Als letzter Zeuge berichtete Dr. Christian Rau von seinen Forschungsergebnissen zur gewerkschaftlichen Mitbestimmung in der Treuhand. Die Gewerkschaften hätten rasch vielfältige Alternativkonzepte entwickelt, auch zur Beteiligung der Belegschaften. Bereits im März 1990 wurde ein Sömmerdaer Modell der IG Metall vorgelegt, im Juni 1990 ein „Brückenkonzept zur Beschäftigungssicherung“. Um Mitbestimmung effektiv ausüben zu können, wollte man rasch in die Gremien der Treuhandanstalt kommen. Vier der 23 Sitze im Verwaltungsrat stellten letztlich die Gewerkschaften DGB, IG Chemie, IG Metall und die DAG. Zum Jahreswechsel 1990/1991 stiegen die Lebenshaltungskosten stark, viele Subventionen fielen weg. Gewerkschaften engagierten sich nun stark für Sozialpläne in Betrieben. Die Treuhandanstalt sei aber nicht bereit gewesen, die vereinbarten Summen zu zahlen. Es kam immer wieder zu Konfrontationen zwischen der Treuhand, den Gewerkschaften und Betriebsräten. Die Garantie von Abfindungszahlungen wurde mit einem ersten Abkommen zwischen Treuhand und Gewerkschaften im April 1991 geregelt, 60 weitere Abkommen folgten. Letztlich wurden ca. 11 Mrd. DM ausgezahlt.

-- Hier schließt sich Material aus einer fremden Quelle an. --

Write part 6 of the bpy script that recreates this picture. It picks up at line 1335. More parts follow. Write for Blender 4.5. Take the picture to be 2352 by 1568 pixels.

Auch für Beschäftigungsgesellschaften, die im Frühjahr 1991 u.a. bei Wartburg Eisenach entstanden, wurden Vereinbarungen zwischen Treuhand und Gewerkschaften geschlossen. So trugen die Gewerkschaften wesentlich dazu bei, den sozialen Frieden zu wahren, wobei sie stets zwischen Konfrontation und Kooperation schwenkten, so Rau. Es gab Alternativkonzepte, die aber wegen des Zeitdrucks nicht durchsetzungsfähig gewesen sind. Auch die westdeutschen Gewerkschaften seien nicht davon überzeugt gewesen, dass eine Mehrheit der ostdeutschen Betriebe nicht-sanierungsfähig wäre. Sie stellten sich so auf einen längeren Strukturprozess ein. Die Einbringung des Sanierungsgedankens, der Beschäftigungssicherung, der Aufdeckung zwielichtiger Maßnahmen oder der Einführung der Management-KGs seien Verdienste der Gewerkschaften.

Auf Nachfrage führte Rau zur Rolle der Gewerkschaften im Fall „Kali/Bischofferode“ aus: Einerseits waren die Gewerkschaften an dem langen Prozess der Sozialpläne intensiv beteiligt, vor allem die ostdeutsche Gewerkschaft IG BCW. Die westdeutsche IG BCE war für eine Fusion der Kali-Industrien aufgrund der Marktkrise und somit auch Befürworter von Schließungen. Vertreter*innen anderer Gewerkschaften unterstützten den Hungerstreik in Bischofferode.

Die nächste Sitzung des Untersuchungsausschusses am 30. Mai wird das Thema Kaligrube Bischofferode behandeln. Erneut sind 4 Zeug*innen geladen, darunter der ehemalige Betriebsrat Gerhard Jüttemann, der damalige Vorsitzende des Aufsichtsrates Dr. Ulrich Steger und Johannes Peine, ein nicht berücksichtigter Investor.